**DIRECTION**: Omit the pictures and output exactly the lines from the start of the entries through the line containing "C = scene.collection".

-- begin THE DATA --

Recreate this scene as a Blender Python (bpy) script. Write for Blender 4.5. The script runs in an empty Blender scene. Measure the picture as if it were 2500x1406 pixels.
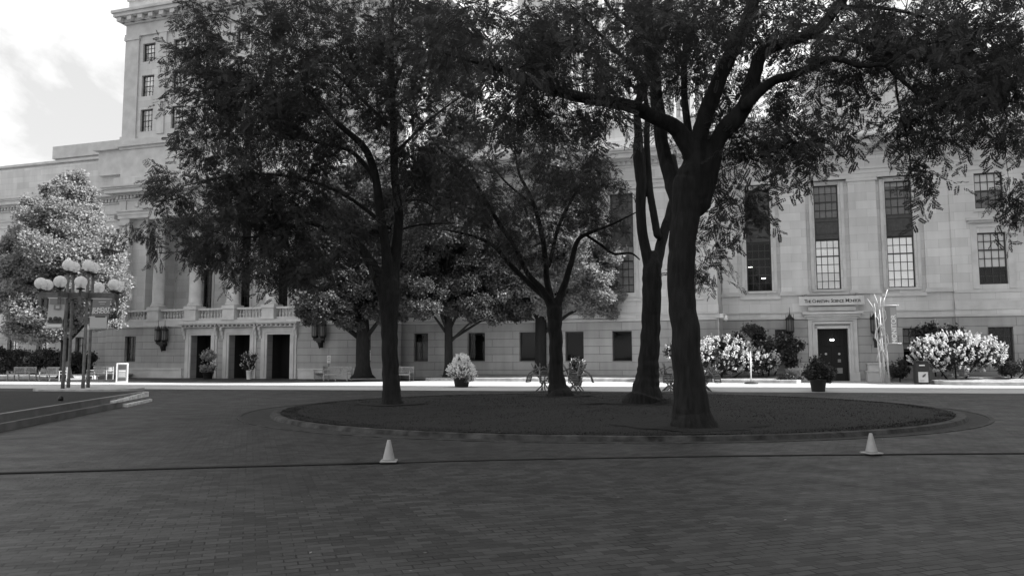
import bpy, math, random
import numpy as np
from mathutils import Vector, Matrix
random.seed(7); RNG = np.random.default_rng(11)
R = math.radians; PI = math.pi
scene = bpy.context.scene
C = scene.collection

# ---------------------------------------------------------------- camera
F = 1850.0                                   # focal length in photo pixels (2500 wide)
PITCH = math.atan(164 / F); ROLL = 0.003
cam_d = bpy.data.cameras.new('camera'); cam = bpy.data.objects.new('camera', cam_d); C.objects.link(cam)
cam_d.sensor_width = 36; cam_d.lens = F / 2500 * 36; cam_d.clip_end = 2000; cam_d.clip_start = .1
EYE = Vector((0, 0, 1.6))
cam.matrix_world = Matrix.Translation(EYE) @ Matrix.Rotation(PI/2 + PITCH, 4, 'X') @ Matrix.Rotation(-ROLL, 4, 'Z')
scene.camera = cam

# ---------------------------------------------------------------- sky, sun, exposure
SUN_AZ, SUN_EL = R(-9.8), R(41)             # azimuth measured from +X towards +Y
sx, sy = math.cos(SUN_AZ), math.sin(SUN_AZ)
sdir = Vector((sx*math.cos(SUN_EL), sy*math.cos(SUN_EL), math.sin(SUN_EL)))
world = bpy.data.worlds.new('World'); scene.world = world; world.use_nodes = True
wt = world.node_tree; wt.nodes.clear()
def wn(t, **k):
    n = wt.nodes.new(t)
    for a, b in k.items(): setattr(n, a, b)
    return n
sky = wn('ShaderNodeTexSky', sky_type='NISHITA', sun_disc=False, sun_elevation=SUN_EL)
sky.sun_rotation = PI/2 - SUN_AZ
bw = wn('ShaderNodeRGBToBW'); tc = wn('ShaderNodeTexCoord'); mp = wn('ShaderNodeMapping')
mp.inputs['Scale'].default_value = (1, 1, 1.7)
nz = wn('ShaderNodeTexNoise'); nz.inputs['Scale'].default_value = 3.4; nz.inputs['Detail'].default_value = 9
nz.inputs['Roughness'].default_value = .56; nz.inputs['Distortion'].default_value = .35
rp = wn('ShaderNodeValToRGB'); rp.color_ramp.elements[0].position = .42; rp.color_ramp.elements[1].position = .56
rp.color_ramp.elements[0].color = (4.1, 4.1, 4.1, 1); rp.color_ramp.elements[1].color = (7.2, 7.2, 7.2, 1)
mx = wn('ShaderNodeMix', data_type='RGBA'); mx.inputs[0].default_value = .82
bg = wn('ShaderNodeBackground'); bg.inputs['Strength'].default_value = .1
wo = wn('ShaderNodeOutputWorld')
L = wt.links.new
L(sky.outputs[0], bw.inputs[0]); L(tc.outputs['Generated'], mp.inputs[0]); L(mp.outputs[0], nz.inputs['Vector'])
L(nz.outputs['Fac'], rp.inputs[0]); L(bw.outputs[0], mx.inputs[6]); L(rp.outputs[0], mx.inputs[7])
L(mx.outputs[2], bg.inputs[0]); L(bg.outputs[0], wo.inputs[0])
sun_d = bpy.data.lights.new('sun', 'SUN'); sun_d.energy = 5.0; sun_d.angle = R(.5); sun_d.color = (1, 1, 1)
sun = bpy.data.objects.new('sun', sun_d); C.objects.link(sun); sun.rotation_euler = sdir.to_track_quat('Z', 'Y').to_euler()
vs = scene.view_settings; vs.view_transform = 'Standard'; vs.look = 'None'; vs.exposure = 1.1; vs.gamma = 1
scene.cycles.max_bounces = 6; scene.cycles.transparent_max_bounces = 8

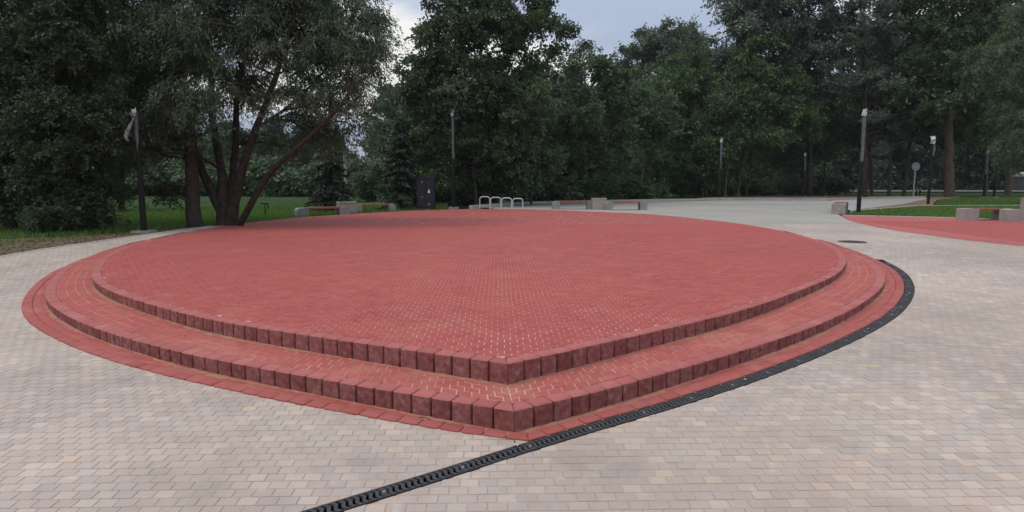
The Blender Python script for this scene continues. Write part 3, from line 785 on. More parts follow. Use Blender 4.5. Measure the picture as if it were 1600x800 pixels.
# ------------------------------------------------------------------ trees
def leaves(name, pos, drn, size, mat, rng, jit=.6, tone=None):
    """diamond leaves at pos (N,3) with long axis along drn"""
    n = len(pos); d = drn + rng.normal(0, jit, (n, 3)); d /= np.linalg.norm(d, axis=1)[:, None]
    a = rng.normal(0, 1, (n, 3)); a -= (a * d).sum(1)[:, None] * d; a /= np.linalg.norm(a, axis=1)[:, None]
    s = (rng.uniform(.7, 1.3, n))[:, None]
    L_, w = size; v = np.empty((n, 4, 3))
    v[:, 0] = pos - d * L_ * .5 * s; v[:, 1] = pos + a * w * .5 * s; v[:, 2] = pos + d * L_ * .5 * s; v[:, 3] = pos - a * w * .5 * s
    me = bpy.data.meshes.new(name)
    me.vertices.add(4 * n); me.vertices.foreach_set('co', v.reshape(-1))
    me.loops.add(4 * n); me.loops.foreach_set('vertex_index', np.arange(4 * n))
    me.polygons.add(n); me.polygons.foreach_set('loop_start', np.arange(0, 4 * n, 4)); me.polygons.foreach_set('loop_total', np.full(n, 4))
    me.update(calc_edges=True)
    at = me.attributes.new('tone', 'FLOAT', 'FACE')
    tv = rng.uniform(0, 1, n) if tone is None else np.clip(tone + rng.normal(0, .16, n), 0, 1)
    at.data.foreach_set('value', tv.astype(np.float32)); me.materials.append(mat); return me
def clumps_in(blobs, count, rng, surf=.42):
    """clump centres spread through ellipsoid blobs, denser towards their surface"""
    vol = np.array([b[3] * b[4] * b[5] for b in blobs]) ** .75; vol /= vol.sum(); out_ = []
    for b, w in zip(blobs, vol):
        k = max(3, int(round(count * w))); d = rng.normal(0, 1, (k, 3)); d /= np.linalg.norm(d, axis=1)[:, None]
        r = rng.uniform(0, 1, k) ** surf; out_.append(np.array(b[:3]) + d * r[:, None] * np.array(b[3:6]))
    return np.vstack(out_)
def crown(name, cl, crad, per, style, size, mat, rng, sprays=14):
    """leaves set along small sprays round every clump centre"""
    P_, D_, T_ = [], [], []
    for c in cl:
        rr = crad * rng.uniform(.65, 1.35); ct = rng.normal(.42, .24)
        ns_ = max(4, int(sprays * rng.uniform(.7, 1.2))); d = rng.normal(0, 1, (ns_, 3))
        if style == 'willow': d[:, 2] = d[:, 2] * .35 + .1
        elif style == 'poplar': d[:, 2] = np.abs(d[:, 2]) * .9 + .15
        else: d[:, 2] *= .55
        d /= np.linalg.norm(d, axis=1)[:, None]; k = max(2, int(per / ns_))
        t = rng.uniform(.12, 1, (ns_, k)) ** .8 * rr * rng.uniform(.6, 1.15, (ns_, 1))
        p = c + d[:, None, :] * t[..., None]
        if style == 'willow': p[..., 2] -= (t ** 2) * .85 / max(rr, .1); ax = np.broadcast_to(np.array([0, 0, -.9]) + d[:, None, :] * .7, p.shape)
        elif style == 'poplar': ax = np.broadcast_to(d[:, None, :], p.shape)
        else: p[..., 2] -= (t ** 2) * .25 / max(rr, .1); ax = np.broadcast_to(d[:, None, :] + np.array([0, 0, -.3]), p.shape)
        p = p + rng.normal(0, size[0] * .6, p.shape)
        P_.append(p.reshape(-1, 3)); D_.append(ax.reshape(-1, 3)); T_.append(np.full(ns_ * k, ct))
    return leaves(name, np.vstack(P_), np.vstack(D_), size, mat, rng, .5, np.concatenate(T_))
def limb_mesh(name, limbs, cl, rng, mat, twig=.012, nb=None, rb=.045):
    """limbs: list of (points, radii); a branch is grown from the nearest limb point below each clump"""
    b = Bag()
    nodes = []; rads = []
    for pts, rr in limbs:
        p = np.array(pts, float); n_ = max(4, int(np.linalg.norm(np.diff(p, axis=0), axis=1).sum() / .45))
        tt = np.linspace(0, len(p) - 1, n_); q = np.array([np.interp(tt, range(len(p)), p[:, i]) for i in range(3)]).T
        q = np.vstack([q[:1], (q[:-2] + q[1:-1] * 2 + q[2:]) / 4, q[-1:]])
        q[1:-1] += rng.normal(0, .14, (len(q) - 2, 3)) * np.interp(tt[1:-1], range(len(p)), rr)[:, None]
        r_ = list(np.interp(tt, range(len(p)), rr))
        b.tube(q, r_, 9 if rr[0] > .12 else 6); nodes += list(q[1:]); rads += r_[1:]
    nodes = np.array(nodes); rads = np.array(rads)
    for c in (cl if nb is None else cl[rng.permutation(len(cl))[:nb]]):
        dlt = c - nodes; dist = np.linalg.norm(dlt, axis=1) + np.where(dlt[:, 2] < 0, 1.5, 0) * np.abs(dlt[:, 2])
        k = int(dist.argmin()); a = nodes[k]; L_ = np.linalg.norm(c - a)
        if L_ < .15: continue
        m1 = a + (c - a) * .35 + np.array([0, 0, .10 * L_]) + rng.normal(0, .05 * L_, 3); m2 = a + (c - a) * .7 + np.array([0, 0, .08 * L_]) + rng.normal(0, .05 * L_, 3)
        r0_ = min(rads[k] * .7, rb * (.4 + .35 * L_)); b.tube([a, m1, m2, c], [r0_, r0_ * .7, r0_ * .45, twig], 5, cap=False)
    return auto_smooth(b.mesh(name, mat), 60)
def tree(name, base, limbs, blobs, nclump, crad, per, style, size, leaf, label, group=None, bark='bark', seed=1, cat='tree', sprays=14, surf=.42, rb=.045, nb=None):
    """base = (x, y, z); limbs and blobs in world metres"""
    size = (size[0] * .82, size[1] * .82); per = int(per * 1.35)
    rng = np.random.RandomState(seed); bx, by, bz = base
    rel = lambda p: (p[0] - bx, p[1] - by, p[2] - bz)
    bl_ = [rel(b[:3]) + tuple(b[3:]) for b in blobs]; li_ = [([rel(p) for p in pts], rr) for pts, rr in limbs]
    cl = clumps_in(bl_, nclump, rng, surf); cl[:, 2] = np.maximum(cl[:, 2], .25)
    root = empty(name, base, label=label, cat=cat, group=group)
    obj('trunk', limb_mesh('trunk', li_, cl, rng, M[bark], nb=nb, rb=rb), root)
    me = crown('crown', cl, crad, per, style, size, M[leaf], rng, sprays)
    obj('crown', me, root)
    return root
def Bb(px, py, rx, ry, Y, dY=0, dep=None):
    """an ellipsoid of foliage at distance Y, given by its outline in the photo"""
    p = AT(px, py, Y + dY); k = Y / F; return (p.x, p.y, p.z, rx * k, (dep if dep else (rx + ry) * .5 * k), ry * k)
def LB(Y, pts, rads):
    return ([tuple(AT(px, py, Y + (q[0] if q else 0))) for px, py, *q in pts], [r * .5 * Y / F for r in rads])
def gz(x, y): return g(y) - .05

# -- big grey willow with several stems
Y = 18.6
p0 = AT(352, 352, Y)
tree('willow_tree', (p0.x, p0.y, gz(0, Y)),
     [LB(Y, [(355, 356), (345, 322), (325, 290), (305, 240), (285, 170), (262, 90), (240, 10)], [24, 16, 13, 11, 9, 7, 3]),
      LB(Y, [(352, 356), (348, 318), (345, 262, .4), (332, 200, .8), (330, 120, 1.0), (322, 30, 1.2), (310, -70, 1.4)], [24, 17, 13, 11, 9, 7, 3]),
      LB(Y, [(358, 356), (368, 310), (380, 255, -.4), (400, 200, -.6), (425, 140, -.9), (450, 60, -1), (470, -20, -1)], [24, 16, 12, 10, 8, 7, 3]),
      LB(Y, [(352, 320, .3), (370, 240, 1), (368, 160, 1.4), (385, 80, 1.6), (395, -20, 1.7)], [13, 11, 9, 7, 3]),
      LB(Y, [(374, 352, -.2), (392, 318, -.5), (418, 275, -.8), (455, 240, -1.2), (505, 195, -1.5), (545, 150, -1.6)], [12, 11, 10, 8, 6, 3]),
      LB(Y, [(400, 200, -.6), (450, 170, .2), (500, 120, .5), (540, 70, .6)], [6, 5, 4, 2]),
      LB(Y, [(285, 170), (235, 140, -.6), (190, 120, -1)], [6, 4, 2]),
      LB(Y, [(345, 262, .4), (300, 240, -1.2), (265, 180, -2)], [6, 5, 3])],
     [Bb(370, 40, 150, 75, Y, 0, 2.6), Bb(245, 70, 90, 70, Y, 0, 2.2), Bb(490, 60, 88, 62, Y, 0, 2.2), Bb(330, -70, 170, 80, Y, 0, 2.8), Bb(480, -60, 110, 70, Y, 0, 2.0),
      Bb(548, 60, 50, 55, Y), Bb(585, 0, 26, 45, Y), Bb(470, 150, 75, 45, Y, -.6), Bb(235, 165, 65, 55, Y, -.8), Bb(540, 140, 44, 46, Y, -.6), Bb(585, 90, 30, 40, Y, -.4), Bb(500, 200, 40, 34, Y, .6), Bb(450, 215, 36, 24, Y, 1.6), Bb(545, 205, 22, 30, Y, .4), Bb(310, 145, 75, 35, Y, -1.8, .8), Bb(200, 210, 40, 50, Y, -1, .8), Bb(395, 130, 60, 45, Y, 1.5)],
     470, .74, 340, 'willow', (.125, .036), 'leaf_willow', 'large grey green willow with several spreading stems on the left lawn', seed=3, sprays=16)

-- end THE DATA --

**EXERCISE RESULT**:
Recreate this scene as a Blender Python (bpy) script. Write for Blender 4.5. The script runs in an empty Blender scene. Measure the picture as if it were 2500x1406 pixels.
import bpy, math, random
import numpy as np
from mathutils import Vector, Matrix
random.seed(7); RNG = np.random.default_rng(11)
R = math.radians; PI = math.pi
scene = bpy.context.scene
C = scene.collection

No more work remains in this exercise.